By all means, “Sonic Highways” could have been a disaster.
The album has only eight tracks, most being five-plus minutes and all recorded in a different U.S. city with a different guest musician. The album seemed destined to become a spotty selection of songs rather than the rock n’ roll experience we’ve come to expect from frontman Dave Grohl.
Even after 2011’s garage-rock throwback, “Wasting Light,” this – paired with a fresh HBO documentary series of the same name – seemed to be the band’s most ambitious idea yet. Fortunately for us, it’s also their strongest musical effort to date.
The band released four of the songs leading up to the album’s release and each sounds even better in context.
“Something From Nothing,” is the slow-building barn-burner we expect – in the same vein as past openers “The Pretender,” and “Bridge Burning,” – but with a bluesy twist and lyrics surrounding the Great Chicago Fire.
From this point forward, the album not only properly reflects on its musical history but spans Foo Fighters’ career – a prime example being “The Feast and the Famine,” whose rip-roaring chorus not only touches on the punk and hardcore background of Washington D.C., but also wouldn’t sound out of place on the band’s landmark “The Colour and the Shape.”

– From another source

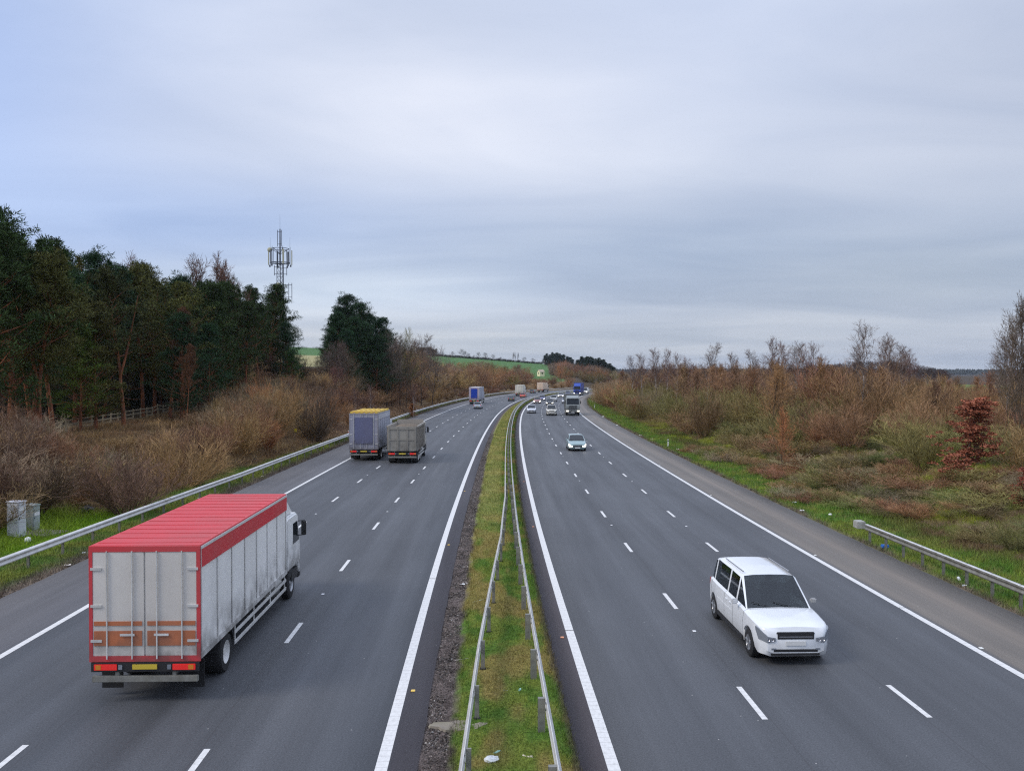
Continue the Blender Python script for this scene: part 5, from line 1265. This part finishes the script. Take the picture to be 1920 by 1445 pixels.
def lorry(label, s, d, toward, L, cabc, bodyc, roofc, rearc, top=3.9, z0=1.05, w=2.5, cabln=1.95, cabtop=2.9, deflector=.7, axles=(), band=None, kind='box', lights=True, gap=.25, group=None, cat='lorry', name='lorry', rear_panel=None, roof_ribs=None, wheelr=.5, beacon=False, stripes=None):
    o = vroot(name, label, cat, group, s+L/2, d, toward); hw = w/2; yb = -L/2; yf = L/2-cabln-gap
    def pc(ob, c): ob.color = (*c, 1); return ob
    ch = MB(); ch.box(-.45, -.28, yb+.1, L/2-.5, .72, .98); ch.box(.28, .45, yb+.1, L/2-.5, .72, .98)
    for y in axles: ch.tube((-hw+.2, y, wheelr), (hw-.2, y, wheelr), .07, n=8)
    ch.box(-.45, .45, yb+.6, yb+.8, .72, .98)
    ch.build('chassis', M['plastic'], o)
    cabin(o, L/2, cabln, w-.04, z0-.05, cabtop, cabc, lights, toward, deflector)
    if kind == 'tipper':
        t = .06; bd = MB()
        bd.box(-hw, hw, yb+.06, yf, z0, z0+.12); bd.box(-hw, -hw+t, yb+.06, yf, z0+.12, top); bd.box(hw-t, hw, yb+.06, yf, z0+.12, top); bd.box(-hw+t, hw-t, yf-t, yf, z0+.12, top+.25)
        B = pc(bd.build('tipper_body', M['panel'], o, .012), bodyc)
        rb = MB()
        for k in range(7):
            y = yb+.3+(yf-yb-.7)*k/6; rb.box(hw+.002, hw+.07, y, y+.12, z0+.1, top-.02); rb.box(-hw-.07, -hw-.002, y, y+.12, z0+.1, top-.02)
        rb.box(hw+.002, hw+.085, yb+.08, yf, top-.14, top+.01); rb.box(-hw-.085, -hw-.002, yb+.08, yf, top-.14, top+.01); pc(rb.build('side_rib', M['panel'], B, .01), tuple(v*.92 for v in bodyc))
        tg = MB(); tg.box(-hw+t, hw-t, yb, yb+.055, z0, top-.05); TG = pc(tg.build('tailgate', M['panel'], o, .01), rearc)
        r2 = MB()
        for x in (-hw+.1, -.4, .4, hw-.2): r2.box(x-.04, x+.10, yb-.05, yb-.003, z0+.02, top-.08)
        r2.box(-hw+.1, hw-.1, yb-.06, yb-.052, top-.3, top-.18); r2.box(-hw+.1, hw-.1, yb-.055, yb-.051, z0+.9, z0+1.0); pc(r2.build('tailgate_rib', M['panel'], TG, .008), tuple(v*.85 for v in rearc))
        ld = MB(); n_ = 9; vs = []
        for i in range(n_):
            for j in range(14): vs.append((-hw+t+.01+(w-2*t-.02)*i/(n_-1), yb+.1+(yf-yb-.3)*j/13, top-.30+.32*math.sin(PI*i/(n_-1))*math.sin(PI*(j+.4)/14)+random.uniform(-.06, .06)))
        ld.add(vs, [(i*14+j, (i+1)*14+j, (i+1)*14+j+1, i*14+j+1) for i in range(n_-1) for j in range(13)]); ld.build('load', mat('spoil_load', (.16, .125, .09), .95, noise=.4, nscale=6), o)
    else:
        bm_ = MB(); bm_.box(-hw, hw, yb+.05, yf, z0, top); B = pc(bm_.build('cargo_body', M['panel'], o, .02), bodyc)
        rf = MB(); rf.box(-hw-.01, hw+.01, yb+.04, yf+.01, top+.002, top+.06); RF = pc(rf.build('roof', M['panel'], B, .015), roofc)
        rr = MB()
        for k in range(int((yf-yb)/.6)): rr.box(-hw+.06, hw-.06, yb+.35+k*.6, yb+.39+k*.6, top+.062, top+.070)
        if roof_ribs:
            rr = MB()
            for x in np.linspace(-hw+.18, hw-.18, 6): rr.box(x-.10, x+.10, yb+.02, yf-.02, top+.062, top+.20)
        pc(rr.build('roof_rib', M['panel'], RF), roof_ribs or tuple(v*.93 for v in roofc))
        if band:
            for sg in (1, -1): pc(MB().box(sg*(hw+.002), sg*(hw+.027), yb+.08, yf-.04, top-.46, top-.04).build('side_band', M['panel'], B), band)
        # side frame, posts, door pair, hinges and lock bars
        fr = MB()
        for sg in (1, -1):
            fr.box(sg*(hw+.003), sg*(hw+.03), yb+.05, yf, z0, z0+.14); fr.box(sg*(hw+.013), sg*(hw+.03), yb+.05, yf, top-.035, top+.03)
            for k in range(int((yf-yb)/1.2)+1):
                y = min(yb+.06+k*1.2, yf-.06); fr.box(sg*(hw+.0135), sg*(hw+.024), y, y+.05, z0+.142, top-.037)
        pc(fr.build('side_frame', M['panel'], B), tuple(v*.75 for v in bodyc))
        for sg in (1, -1):
            D = pc(MB().box(sg*.015, sg*(hw-.07), yb+.01, yb+.046, z0+.08, top-.08).build('rear_door', M['panel'], o, .008), rearc)
            q = MB()
            for x in (.28, .85): q.tube((sg*x, yb-.018, z0+.02), (sg*x, yb-.018, top-.06), .018, n=6)
            for z in (z0+.4, z0+1.2, top-.5): q.box(sg*(hw-.28), sg*(hw-.03), yb-.015, yb+.008, z, z+.06)
            q.box(sg*.22, sg*.55, yb-.035, yb-.02, z0+.55, z0+.60); q.build('lock_bar', M['galv'], D)
        fr = MB(); fr.box(-hw-.01, -hw+.07, yb, yb+.05, z0-.05, top+.05); fr.box(hw-.07, hw+.01, yb, yb+.05, z0-.05, top+.05); fr.box(-hw+.07, hw-.07, yb, yb+.05, top-.08, top+.05); fr.box(-hw+.07, hw-.07, yb, yb+.05, z0-.05, z0+.08)
        pc(fr.build('door_frame', M['panel'], B), roofc)
        if stripes:
            for z, h_ in ((z0+.32, .34), (z0+.78, .10)):
                for sg in (1, -1): pc(MB().box(sg*.06, sg*(hw-.1), yb-.004, yb+.008, z, z+h_).build('rear_stripe', M['panel'], o), stripes)
        if rear_panel: pc(MB().box(-hw*.62, hw*.62, yb-.052, yb-.040, z0+.45, top-.30).build('rear_graphic', M['panel'], o), rear_panel)
    # under-run bar, lights, plate, flaps, guards, tank
    ub = MB(); ub.box(-hw+.05, hw-.05, yb, yb+.09, .48, .62); ub.box(-.7, -.6, yb+.05, yb+.12, .6, .98); ub.box(.6, .7, yb+.05, yb+.12, .6, .98); ub.build('underrun_bar', M['galv_dark'], o, .01)
    bar = MB().box(-hw+.03, hw-.03, yb+.002, yb+.06, .72, .94).build('light_board', M['plastic'], o)
    for sg in (1, -1):
        MB().box(sg*(hw-.62), sg*(hw-.10), yb-.022, yb-.002, .76, .90).build('tail_light', M['tail_on' if lights and not toward else 'tail_off'], bar, .008)
        MB().box(sg*(hw-.26), sg*(hw-.14), yb-.027, yb-.0225, .775, .885).build('indicator', M['amber'], bar, .004)
        MB().box(sg*(hw-.74), sg*(hw-.65), yb-.022, yb-.002, .775, .885).build('reversing_lamp', M['head_off'], bar, .004)
        MB().box(sg*(hw-.55), sg*(hw-.06), yb+.50, yb+.52, .18, .85).build('mud_flap', M['rubber'], o)
        g_ = MB(); g_.box(sg*(hw-.05), sg*(hw-.02), min(axles)+.75, max(axles)-.75, .45, .55); g_.box(sg*(hw-.05), sg*(hw-.02), min(axles)+.75, max(axles)-.75, .72, .82)
        for y in np.linspace(min(axles)+.85, max(axles)-.85, 4): g_.box(sg*(hw-.08), sg*(hw-.052), y, y+.06, .45, z0-.01)
        g_.build('side_guard', M['galv'], o, .006)
        MB().box(sg*(hw+.002), sg*(hw+.016), yb+1.6, yb+1.72, z0-.02, z0+.03).build('marker_lamp', M['tail_off'], o)
    MB().box(-.28, .28, yb-.02, yb-.003, .78, .89).build('number_plate', M['plate_y'], bar)
    MB().tube((hw-.35, max(axles)-1.9, .72), (hw-.35, max(axles)-1.0, .72), .26, n=14).build('fuel_tank', M['galv'], o, .02)
    for y in axles:
        for sg in (1, -1):
            front = y == max(axles)
            wheel(o, sg*(hw-(.17 if front else .30)), y, wheelr, .30 if front else .56, rimc='rim' if front else 'galv')
            ar = MB(); rr = wheelr+.10; pr = [(y+rr*math.cos(t), wheelr+rr*math.sin(t)) for t in np.linspace(.25, PI-.25, 9)]; pr += [(y+(rr+.03)*math.cos(t), wheelr+(rr+.03)*math.sin(t)) for t in np.linspace(PI-.25, .25, 9)]
            if not front and kind != 'x': ar.prism(pr, sg*(hw-.60), sg*(hw-.01)); ar.build('mudguard', M['plastic'], o)
    if beacon:
        for x in (-.7, .7): MB().tube((x, L/2-.9, cabtop+.004), (x, L/2-.9, cabtop+.20), .09, .07, 12).build('beacon', mat('amber_beacon', (.8, .35, .02), .3), o, .01)
    return o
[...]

Foo Fighters are at their best when experimenting. “Congregation” is one of the strongest cuts here, taking a play straight from the Lynyrd Skynyrd handbook and writing a top-notch southern rock song with none other than Zac Brown of the Zac Brown Band.
This influence is a good sound for the band, and one we’ve seen before – albeit briefly – throughout “Echoes, Silence, Patience and Grace.” Similarly, the Los Angeles-inspired “Outside” is dark and driving – not unlike the band’s most popular single, “Everlong.”
“Subterranean” reflects Seattle’s indie-rock vibes beautifully, revisiting “There is Nothing Left to Lose” and featuring Benjamin Gibbard of Death Cab for Cutie on backing vocals. His contributions are just subtle enough to be haunting, but one is left wondering where the track really could have gone had they been more prominent.
On the other end of the spectrum, the only song on the record lacking energy is “In the Clear,” a Foo Fighters song we seem to have all heard before. Sure, the song is spotted with horns, but not enough to actually hook us.
So, while “Sonic Highways” absolutely could have been a disaster, it turned out to be anything but. It’s short tracklist succeeds in cutting out any filler that plagues some of Foo’s past releases, while the songs’ long runtimes allow them to fully realize their most ambitious ideas – from the smooth piano intro and gospel influence of “What Did I Do?/God as My Witness” to the Dio-inspired riffs of “Something From Nothing.”
There’s been a lot of talk surrounding this release about whether or not rock and roll is dead. Even without “Sonic Highways,” the answer seems to be a resounding no. Fortunately, if other releases have yet to reassure you that rock music is still good and fine in 2014, “Sonic Highways” is here to put that thought to rest.